══ COLLECTED MATERIAL
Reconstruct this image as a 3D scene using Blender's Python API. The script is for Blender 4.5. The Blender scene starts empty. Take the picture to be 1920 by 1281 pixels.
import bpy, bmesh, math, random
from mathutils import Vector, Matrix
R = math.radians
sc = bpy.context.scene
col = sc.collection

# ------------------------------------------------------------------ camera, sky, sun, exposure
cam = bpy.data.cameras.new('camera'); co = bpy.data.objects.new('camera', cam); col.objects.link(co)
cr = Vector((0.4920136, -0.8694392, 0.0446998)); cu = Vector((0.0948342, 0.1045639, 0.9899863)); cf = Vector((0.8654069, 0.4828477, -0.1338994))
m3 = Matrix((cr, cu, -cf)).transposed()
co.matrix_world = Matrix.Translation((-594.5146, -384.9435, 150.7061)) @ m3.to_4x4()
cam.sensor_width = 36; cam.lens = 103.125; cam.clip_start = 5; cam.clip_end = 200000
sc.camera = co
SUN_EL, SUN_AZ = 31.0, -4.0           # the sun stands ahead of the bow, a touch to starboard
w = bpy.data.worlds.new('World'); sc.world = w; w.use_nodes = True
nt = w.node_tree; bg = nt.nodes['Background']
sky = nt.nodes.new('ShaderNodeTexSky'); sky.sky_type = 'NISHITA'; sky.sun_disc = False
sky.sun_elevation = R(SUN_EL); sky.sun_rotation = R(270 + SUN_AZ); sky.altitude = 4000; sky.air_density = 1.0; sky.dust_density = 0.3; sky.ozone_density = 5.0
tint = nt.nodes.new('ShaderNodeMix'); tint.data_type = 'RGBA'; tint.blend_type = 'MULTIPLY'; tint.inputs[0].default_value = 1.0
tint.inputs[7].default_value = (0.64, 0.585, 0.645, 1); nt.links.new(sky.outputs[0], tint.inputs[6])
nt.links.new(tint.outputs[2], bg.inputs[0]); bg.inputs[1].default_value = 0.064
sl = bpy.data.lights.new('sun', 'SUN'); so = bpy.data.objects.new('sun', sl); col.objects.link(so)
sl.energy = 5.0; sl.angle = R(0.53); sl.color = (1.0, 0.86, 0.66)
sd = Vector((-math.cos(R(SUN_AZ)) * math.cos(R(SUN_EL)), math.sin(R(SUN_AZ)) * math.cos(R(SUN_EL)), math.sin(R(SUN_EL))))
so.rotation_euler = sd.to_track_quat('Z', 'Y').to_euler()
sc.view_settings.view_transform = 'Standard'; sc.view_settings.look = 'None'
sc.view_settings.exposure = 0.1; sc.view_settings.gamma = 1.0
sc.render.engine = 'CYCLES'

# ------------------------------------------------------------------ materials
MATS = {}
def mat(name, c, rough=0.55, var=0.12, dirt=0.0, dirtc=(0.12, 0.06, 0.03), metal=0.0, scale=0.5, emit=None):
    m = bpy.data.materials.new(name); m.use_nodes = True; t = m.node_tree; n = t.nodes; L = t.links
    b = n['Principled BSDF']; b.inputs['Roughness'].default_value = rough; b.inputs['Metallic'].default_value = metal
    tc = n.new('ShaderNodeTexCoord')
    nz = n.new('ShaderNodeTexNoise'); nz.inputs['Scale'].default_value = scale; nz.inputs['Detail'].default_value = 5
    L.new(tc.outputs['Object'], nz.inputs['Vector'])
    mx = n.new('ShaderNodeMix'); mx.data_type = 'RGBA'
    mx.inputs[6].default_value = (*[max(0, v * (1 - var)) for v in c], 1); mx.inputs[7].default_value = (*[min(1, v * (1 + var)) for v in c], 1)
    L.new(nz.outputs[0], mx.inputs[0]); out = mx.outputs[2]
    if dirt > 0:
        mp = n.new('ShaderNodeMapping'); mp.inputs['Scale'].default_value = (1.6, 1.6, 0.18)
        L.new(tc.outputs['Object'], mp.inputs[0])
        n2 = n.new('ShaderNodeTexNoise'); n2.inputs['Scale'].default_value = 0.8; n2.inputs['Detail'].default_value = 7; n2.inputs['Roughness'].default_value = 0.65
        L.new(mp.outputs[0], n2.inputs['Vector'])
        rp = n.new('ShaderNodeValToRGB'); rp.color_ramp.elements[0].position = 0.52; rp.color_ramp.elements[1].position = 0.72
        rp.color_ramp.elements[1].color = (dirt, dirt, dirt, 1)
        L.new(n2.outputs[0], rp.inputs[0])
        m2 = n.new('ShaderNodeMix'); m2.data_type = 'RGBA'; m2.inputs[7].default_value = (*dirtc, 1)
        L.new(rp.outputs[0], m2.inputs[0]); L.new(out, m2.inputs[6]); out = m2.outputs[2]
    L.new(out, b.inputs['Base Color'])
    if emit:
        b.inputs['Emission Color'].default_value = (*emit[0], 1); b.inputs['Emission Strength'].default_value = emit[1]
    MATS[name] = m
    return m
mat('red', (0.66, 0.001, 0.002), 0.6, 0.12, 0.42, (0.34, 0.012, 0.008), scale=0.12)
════
- SET EXERCISE -
Exactly as written, please reproduce the lines from the first line of the data to the line containing "col = sc.collection", inclusive, and nothing else.

- THE OUTPUT -
Reconstruct this image as a 3D scene using Blender's Python API. The script is for Blender 4.5. The Blender scene starts empty. Take the picture to be 1920 by 1281 pixels.
import bpy, bmesh, math, random
from mathutils import Vector, Matrix
R = math.radians
sc = bpy.context.scene
col = sc.collection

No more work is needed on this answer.